In this study, based on monthly precipitation and temperature data from 571 meteorological stations across mainland China from 1985 to 2018, the Thornthwaite method was used to estimate the potential evapotranspiration for the study period and then the SPEI was calculated on a 12-month timescale. The drought monitoring capability of SPEI was evaluated in comparison to the typical drought events recorded in the Bulletin of Flood and Drought Disasters in China, and the drought characteristics and variation trends of each climate sub-region were analyzed. The results of the study indicated that:

• The descriptions of the extent and severity of drought by SPEI-12 basically matched the real drought events, indicating that SPEI-12 can better reflect the development process of drought events.
• Over the last 34 years, the spatial distribution of drought characteristics in mainland China has changed significantly. About 70% of the regions had drought frequencies between 50 and 64 times, and about 43% of the regions had drought durations between 100 and 110 months. Nearly 11% of the regions had drought severities of more than 110, with the NWC, southern NEC, and eastern NC regions being more severely affected.
• The spatial patterns indicated that regions with higher drought severity were associated with higher drought duration. The NWC, western part of IM, and TP regions all showed a significant increasing trend, while a decreasing trend was observed in the SC and eastern CSC regions.

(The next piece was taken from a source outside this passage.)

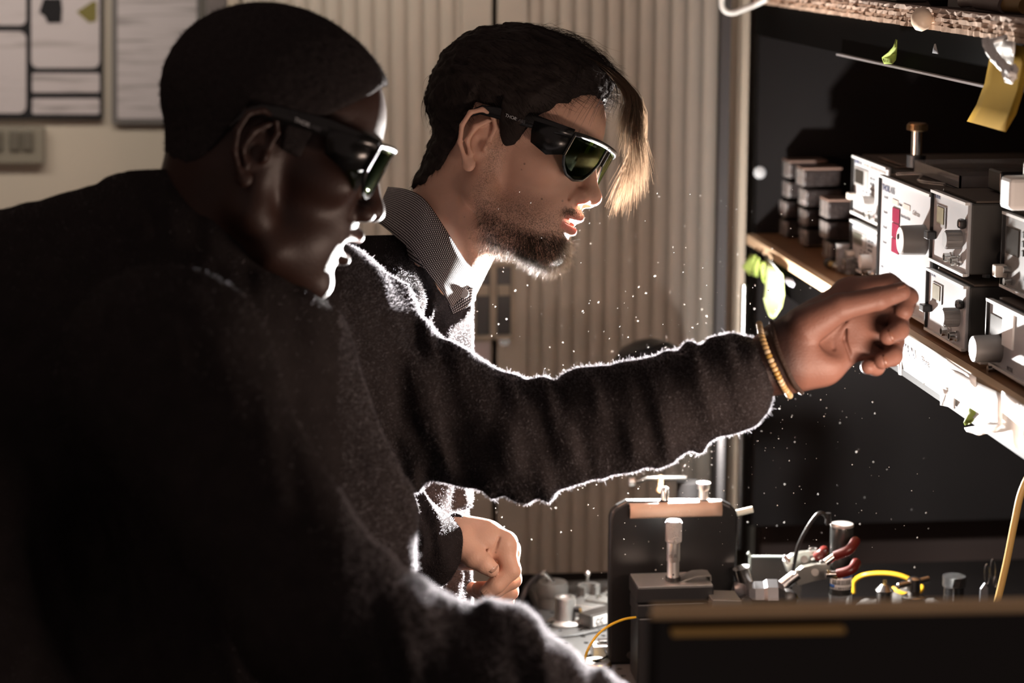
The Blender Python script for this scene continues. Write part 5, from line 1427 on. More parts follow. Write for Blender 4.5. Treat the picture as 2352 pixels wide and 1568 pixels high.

• The SPEI was more applicable to drought monitoring in humid regions and less applicable in arid and semi-arid regions. Precipitation had the greatest positive correlation with drought in the SC region, indicating that drought was more sensitive to precipitation. The evolution of drought in the NWC and MEC regions was mainly influenced by temperature and PET, while soil moisture was more responsive to drought in the NC and TP regions.